Thursday, February 10, 2011

Happy Single's Day

Yes, it is the every single unattached person's nightmare aside from a wedding.

That's right, It is Valentine's Day...again.

Recently, I am going to call him an acquaintance from high school, made contact with me and we began talking and just being friends.  He would text me in the morning when he got home from his job that was a grocery truck un-loader in Ferguson.

Now mind you he has issues....lots of them.

But I was just being a friend and listening ear.  I invited him to come visit, just to give him a chance to get out of Ferguson, and  to see Utah.  He won't commit, he has all kinds of excuses, but he continues to make the plans.  Finally when the deadline was coming to get the cheaper ticket, he gets a DUI.  (One of his issues.)  And of course I was not holding my breath because I was getting all kinds of stories.  And it was fine that he wasn't coming, because life in my house was getting ready to change.  So I went on with my life and continued to text and talk with him.

Then suddenly he grew quiet.  I tried texting him, calling him. But not one answer.  I tried once a week.

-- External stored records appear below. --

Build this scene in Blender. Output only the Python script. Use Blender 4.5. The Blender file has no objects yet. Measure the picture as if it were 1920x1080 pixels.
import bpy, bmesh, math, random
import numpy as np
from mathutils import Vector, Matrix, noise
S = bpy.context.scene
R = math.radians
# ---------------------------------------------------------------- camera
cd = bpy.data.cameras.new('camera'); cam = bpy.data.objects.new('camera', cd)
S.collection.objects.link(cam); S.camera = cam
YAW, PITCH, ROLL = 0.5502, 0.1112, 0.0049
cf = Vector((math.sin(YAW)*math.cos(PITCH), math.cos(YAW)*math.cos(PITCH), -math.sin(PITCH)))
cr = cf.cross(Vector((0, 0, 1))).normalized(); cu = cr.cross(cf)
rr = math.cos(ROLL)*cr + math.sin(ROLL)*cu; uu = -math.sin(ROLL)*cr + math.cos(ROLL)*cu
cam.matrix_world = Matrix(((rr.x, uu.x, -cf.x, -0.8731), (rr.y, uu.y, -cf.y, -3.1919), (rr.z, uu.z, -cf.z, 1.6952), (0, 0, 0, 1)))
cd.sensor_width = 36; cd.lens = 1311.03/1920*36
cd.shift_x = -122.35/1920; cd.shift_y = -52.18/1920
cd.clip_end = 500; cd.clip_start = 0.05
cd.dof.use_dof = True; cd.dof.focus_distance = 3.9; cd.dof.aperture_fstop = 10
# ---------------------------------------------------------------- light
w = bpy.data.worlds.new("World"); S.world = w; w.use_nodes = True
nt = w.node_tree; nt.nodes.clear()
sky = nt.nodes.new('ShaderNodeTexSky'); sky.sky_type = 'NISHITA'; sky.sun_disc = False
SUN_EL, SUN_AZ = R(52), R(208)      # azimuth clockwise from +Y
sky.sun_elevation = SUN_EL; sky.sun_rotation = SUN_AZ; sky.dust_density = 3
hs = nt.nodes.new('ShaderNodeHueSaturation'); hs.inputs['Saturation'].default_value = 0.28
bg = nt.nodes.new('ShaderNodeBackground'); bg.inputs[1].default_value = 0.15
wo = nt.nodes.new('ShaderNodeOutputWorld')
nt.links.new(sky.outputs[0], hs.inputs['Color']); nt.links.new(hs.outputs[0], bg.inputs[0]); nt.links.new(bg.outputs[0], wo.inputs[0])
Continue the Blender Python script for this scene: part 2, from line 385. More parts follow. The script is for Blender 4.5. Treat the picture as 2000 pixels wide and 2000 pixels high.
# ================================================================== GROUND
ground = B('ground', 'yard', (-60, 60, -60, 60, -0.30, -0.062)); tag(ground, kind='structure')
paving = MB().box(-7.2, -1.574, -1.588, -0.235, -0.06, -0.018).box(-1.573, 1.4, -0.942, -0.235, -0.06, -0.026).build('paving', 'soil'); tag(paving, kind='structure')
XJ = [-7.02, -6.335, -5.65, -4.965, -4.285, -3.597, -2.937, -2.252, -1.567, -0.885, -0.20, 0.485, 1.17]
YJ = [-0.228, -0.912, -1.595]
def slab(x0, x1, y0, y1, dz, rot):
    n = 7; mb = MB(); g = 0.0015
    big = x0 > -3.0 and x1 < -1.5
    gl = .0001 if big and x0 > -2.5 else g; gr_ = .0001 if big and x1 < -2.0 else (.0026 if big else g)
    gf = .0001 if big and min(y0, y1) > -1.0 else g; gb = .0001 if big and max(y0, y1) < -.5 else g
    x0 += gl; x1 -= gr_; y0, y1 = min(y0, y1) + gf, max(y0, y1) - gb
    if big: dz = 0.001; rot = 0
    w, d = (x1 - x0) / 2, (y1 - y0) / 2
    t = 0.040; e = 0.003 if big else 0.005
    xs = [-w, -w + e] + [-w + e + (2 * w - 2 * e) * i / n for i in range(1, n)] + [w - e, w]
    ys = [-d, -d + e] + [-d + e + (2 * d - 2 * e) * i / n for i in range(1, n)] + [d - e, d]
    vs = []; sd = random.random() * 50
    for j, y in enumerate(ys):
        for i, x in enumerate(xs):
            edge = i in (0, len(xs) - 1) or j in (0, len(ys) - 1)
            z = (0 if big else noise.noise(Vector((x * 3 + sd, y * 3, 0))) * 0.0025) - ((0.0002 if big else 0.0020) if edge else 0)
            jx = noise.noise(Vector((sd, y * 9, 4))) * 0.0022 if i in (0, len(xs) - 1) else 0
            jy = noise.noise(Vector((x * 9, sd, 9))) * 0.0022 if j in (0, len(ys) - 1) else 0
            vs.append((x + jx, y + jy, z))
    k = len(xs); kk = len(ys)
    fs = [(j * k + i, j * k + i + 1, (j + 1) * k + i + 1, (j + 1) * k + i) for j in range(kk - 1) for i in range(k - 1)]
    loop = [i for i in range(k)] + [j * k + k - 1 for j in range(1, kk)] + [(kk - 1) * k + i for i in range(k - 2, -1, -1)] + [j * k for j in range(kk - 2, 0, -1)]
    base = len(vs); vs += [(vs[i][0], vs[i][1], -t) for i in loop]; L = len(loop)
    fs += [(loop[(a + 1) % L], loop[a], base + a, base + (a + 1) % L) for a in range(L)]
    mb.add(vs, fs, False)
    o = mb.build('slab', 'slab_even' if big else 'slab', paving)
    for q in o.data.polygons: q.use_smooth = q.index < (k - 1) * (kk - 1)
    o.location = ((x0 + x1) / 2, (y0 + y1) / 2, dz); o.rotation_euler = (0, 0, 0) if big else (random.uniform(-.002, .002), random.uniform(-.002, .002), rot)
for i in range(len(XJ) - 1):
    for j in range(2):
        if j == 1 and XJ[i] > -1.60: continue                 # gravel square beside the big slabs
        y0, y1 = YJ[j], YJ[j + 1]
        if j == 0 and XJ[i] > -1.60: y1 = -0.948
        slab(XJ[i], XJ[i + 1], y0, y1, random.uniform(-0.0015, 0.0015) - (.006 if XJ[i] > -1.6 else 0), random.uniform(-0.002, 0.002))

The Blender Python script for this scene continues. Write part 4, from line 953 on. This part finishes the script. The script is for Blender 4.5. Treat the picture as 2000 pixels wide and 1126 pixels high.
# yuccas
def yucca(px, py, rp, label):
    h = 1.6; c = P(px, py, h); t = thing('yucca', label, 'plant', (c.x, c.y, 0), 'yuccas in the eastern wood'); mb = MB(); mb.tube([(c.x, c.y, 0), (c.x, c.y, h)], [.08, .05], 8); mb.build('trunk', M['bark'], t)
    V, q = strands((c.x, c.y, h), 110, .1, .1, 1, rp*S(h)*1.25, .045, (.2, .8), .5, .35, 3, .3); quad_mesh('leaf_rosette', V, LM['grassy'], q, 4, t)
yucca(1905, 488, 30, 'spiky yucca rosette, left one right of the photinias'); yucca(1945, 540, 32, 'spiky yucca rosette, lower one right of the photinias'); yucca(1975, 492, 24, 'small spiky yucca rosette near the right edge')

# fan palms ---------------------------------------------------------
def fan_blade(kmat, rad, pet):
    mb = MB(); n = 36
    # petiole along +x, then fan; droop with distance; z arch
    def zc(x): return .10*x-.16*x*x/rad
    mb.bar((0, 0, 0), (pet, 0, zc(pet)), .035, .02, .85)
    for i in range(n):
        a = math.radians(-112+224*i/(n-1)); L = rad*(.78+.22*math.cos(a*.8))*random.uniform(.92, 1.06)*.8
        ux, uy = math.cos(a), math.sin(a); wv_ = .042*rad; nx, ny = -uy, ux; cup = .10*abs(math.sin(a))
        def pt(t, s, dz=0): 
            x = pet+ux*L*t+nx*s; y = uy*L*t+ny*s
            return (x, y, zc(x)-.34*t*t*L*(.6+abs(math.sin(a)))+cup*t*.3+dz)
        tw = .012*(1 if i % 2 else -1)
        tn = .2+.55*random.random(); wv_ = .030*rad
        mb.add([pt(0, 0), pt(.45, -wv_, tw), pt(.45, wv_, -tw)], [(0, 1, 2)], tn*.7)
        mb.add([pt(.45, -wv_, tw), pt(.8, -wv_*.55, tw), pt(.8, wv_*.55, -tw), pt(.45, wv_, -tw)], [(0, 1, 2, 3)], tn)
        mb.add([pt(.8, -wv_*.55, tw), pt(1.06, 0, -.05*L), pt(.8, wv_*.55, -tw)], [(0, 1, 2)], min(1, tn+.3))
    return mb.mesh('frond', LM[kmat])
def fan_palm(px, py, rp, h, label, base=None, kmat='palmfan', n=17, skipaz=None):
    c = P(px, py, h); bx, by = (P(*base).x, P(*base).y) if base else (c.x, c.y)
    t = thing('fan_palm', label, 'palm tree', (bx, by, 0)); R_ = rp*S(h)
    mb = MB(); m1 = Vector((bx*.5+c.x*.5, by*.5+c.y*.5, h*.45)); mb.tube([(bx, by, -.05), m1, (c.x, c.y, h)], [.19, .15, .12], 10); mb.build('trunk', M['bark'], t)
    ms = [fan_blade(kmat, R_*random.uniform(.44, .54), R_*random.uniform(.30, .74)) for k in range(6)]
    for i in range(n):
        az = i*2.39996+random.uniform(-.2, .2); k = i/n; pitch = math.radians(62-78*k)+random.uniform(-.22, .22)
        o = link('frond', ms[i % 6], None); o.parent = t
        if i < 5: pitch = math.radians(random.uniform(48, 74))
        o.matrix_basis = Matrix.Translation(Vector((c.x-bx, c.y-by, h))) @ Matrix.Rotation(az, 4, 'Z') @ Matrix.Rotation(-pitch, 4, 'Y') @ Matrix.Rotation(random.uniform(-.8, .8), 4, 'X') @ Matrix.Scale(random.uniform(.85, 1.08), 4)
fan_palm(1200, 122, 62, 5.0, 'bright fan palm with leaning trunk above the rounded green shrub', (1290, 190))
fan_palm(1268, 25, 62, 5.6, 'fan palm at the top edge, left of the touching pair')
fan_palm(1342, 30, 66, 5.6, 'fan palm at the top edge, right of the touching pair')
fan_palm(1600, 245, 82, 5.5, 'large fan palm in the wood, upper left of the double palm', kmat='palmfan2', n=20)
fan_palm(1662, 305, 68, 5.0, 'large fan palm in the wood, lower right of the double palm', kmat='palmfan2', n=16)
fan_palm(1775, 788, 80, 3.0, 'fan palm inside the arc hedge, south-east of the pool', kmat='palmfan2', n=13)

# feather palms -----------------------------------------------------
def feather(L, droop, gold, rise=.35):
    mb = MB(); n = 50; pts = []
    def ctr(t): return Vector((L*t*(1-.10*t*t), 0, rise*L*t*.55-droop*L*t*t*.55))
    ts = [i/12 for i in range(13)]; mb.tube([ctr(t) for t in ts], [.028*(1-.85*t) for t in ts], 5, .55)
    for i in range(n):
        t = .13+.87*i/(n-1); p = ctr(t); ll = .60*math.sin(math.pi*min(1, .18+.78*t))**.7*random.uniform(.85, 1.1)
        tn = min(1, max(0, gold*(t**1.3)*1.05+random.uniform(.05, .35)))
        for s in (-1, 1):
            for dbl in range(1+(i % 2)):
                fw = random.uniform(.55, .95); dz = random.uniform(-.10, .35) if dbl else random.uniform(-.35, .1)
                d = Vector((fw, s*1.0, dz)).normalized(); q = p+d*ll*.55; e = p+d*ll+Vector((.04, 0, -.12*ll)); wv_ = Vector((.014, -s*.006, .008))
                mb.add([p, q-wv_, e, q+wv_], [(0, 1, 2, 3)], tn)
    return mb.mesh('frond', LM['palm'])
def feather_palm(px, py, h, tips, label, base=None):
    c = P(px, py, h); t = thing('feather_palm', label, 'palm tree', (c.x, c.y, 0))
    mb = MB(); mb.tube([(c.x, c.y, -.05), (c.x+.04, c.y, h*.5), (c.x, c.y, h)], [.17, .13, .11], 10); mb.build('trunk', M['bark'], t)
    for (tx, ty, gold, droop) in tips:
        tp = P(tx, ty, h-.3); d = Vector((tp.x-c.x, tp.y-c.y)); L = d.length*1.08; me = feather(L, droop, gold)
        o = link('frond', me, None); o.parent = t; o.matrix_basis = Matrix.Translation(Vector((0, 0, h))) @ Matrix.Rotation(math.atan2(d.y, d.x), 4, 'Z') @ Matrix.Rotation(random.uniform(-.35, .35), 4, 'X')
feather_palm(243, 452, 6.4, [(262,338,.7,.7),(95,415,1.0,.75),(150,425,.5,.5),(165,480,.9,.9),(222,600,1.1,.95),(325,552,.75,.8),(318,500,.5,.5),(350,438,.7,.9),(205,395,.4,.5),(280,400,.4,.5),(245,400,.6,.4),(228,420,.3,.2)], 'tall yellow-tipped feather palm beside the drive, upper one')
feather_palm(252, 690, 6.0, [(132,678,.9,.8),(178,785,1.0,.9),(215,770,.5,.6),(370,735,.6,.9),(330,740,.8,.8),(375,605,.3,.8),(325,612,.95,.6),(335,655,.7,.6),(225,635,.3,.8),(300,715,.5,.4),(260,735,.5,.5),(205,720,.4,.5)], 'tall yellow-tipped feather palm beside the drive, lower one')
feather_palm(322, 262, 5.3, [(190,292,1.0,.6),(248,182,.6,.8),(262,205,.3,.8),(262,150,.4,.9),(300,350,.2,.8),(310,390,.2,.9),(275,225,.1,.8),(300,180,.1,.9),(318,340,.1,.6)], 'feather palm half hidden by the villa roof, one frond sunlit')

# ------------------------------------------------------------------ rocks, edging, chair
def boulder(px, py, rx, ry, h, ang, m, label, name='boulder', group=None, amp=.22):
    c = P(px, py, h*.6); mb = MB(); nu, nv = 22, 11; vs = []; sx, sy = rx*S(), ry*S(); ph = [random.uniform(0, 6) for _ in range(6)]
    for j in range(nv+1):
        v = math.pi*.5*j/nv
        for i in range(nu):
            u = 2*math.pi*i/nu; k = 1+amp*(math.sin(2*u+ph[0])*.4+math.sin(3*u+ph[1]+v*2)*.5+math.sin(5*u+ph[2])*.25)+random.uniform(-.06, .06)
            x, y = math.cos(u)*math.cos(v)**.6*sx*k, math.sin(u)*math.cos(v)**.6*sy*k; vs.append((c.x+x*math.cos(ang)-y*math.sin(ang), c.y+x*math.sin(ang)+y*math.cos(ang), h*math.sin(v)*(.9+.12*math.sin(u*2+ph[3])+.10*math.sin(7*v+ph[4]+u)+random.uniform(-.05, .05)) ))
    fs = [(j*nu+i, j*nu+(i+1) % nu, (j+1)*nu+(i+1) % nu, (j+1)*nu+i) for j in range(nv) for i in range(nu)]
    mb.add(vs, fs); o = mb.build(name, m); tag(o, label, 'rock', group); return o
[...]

And then on Tuesday afternoon, I get a text from him that says "Leave me alone, don't talk to me or contact me again. I am in a serious relationship."  Of course my response was from shock, "What the hell did I do, FRIEND?"  He says "Just leave me alone and don't contact me again. I'm sorry"  Now I am pissed.  So I tell him to F off and "I sure hope she can deal with your self pity drunkenness." He thinks he can get me by saying " F you. I hope you eat yourself as big as a blimp."  I laugh, this does not bother me in the least bit.  Me: " That didn't hurt.  At least I know how to live." And then the girlfriend steps in and I just wish her luck.

Because she is going to need it.

He has wallowed in self-pity, drunkenness, I-am-the-victim mentality since his wife left him over 10 years ago.  He hasn't had any kind of significant relationship since that time. He hasn't improved his life in any way.  I guess he should go eat worms.... oops sorry, my dad would sing that to us, when we were little ans whining about nobody liking us.

I have worked hard over the years to change myself. To be happy with the hand I am holding right now, but I am always drawing new cards.  It is not easy, believe me.  I still have my days.  I am facing a hard hand now on the eve of my next birthday.

Valentine's Day is STUPID!

I don't need Valentine' day to know I am special or that I matter in someone's life.  I see it everyday when one of my students understands the concept I just taught them, or when my little dogs all run to my room, knowing it is time for snuggling in bed.  Or when my nephews and niece run and greet me as I walk in the door.

I don't need Valentine's day let someone know I love them.   I let them know everyday of the year.  Its by the little things that we do for each other.

And I DON'T NEED a man.

I never said I didn't want one....LOL!


So my many readers (lol)  Happy Single's Day!!!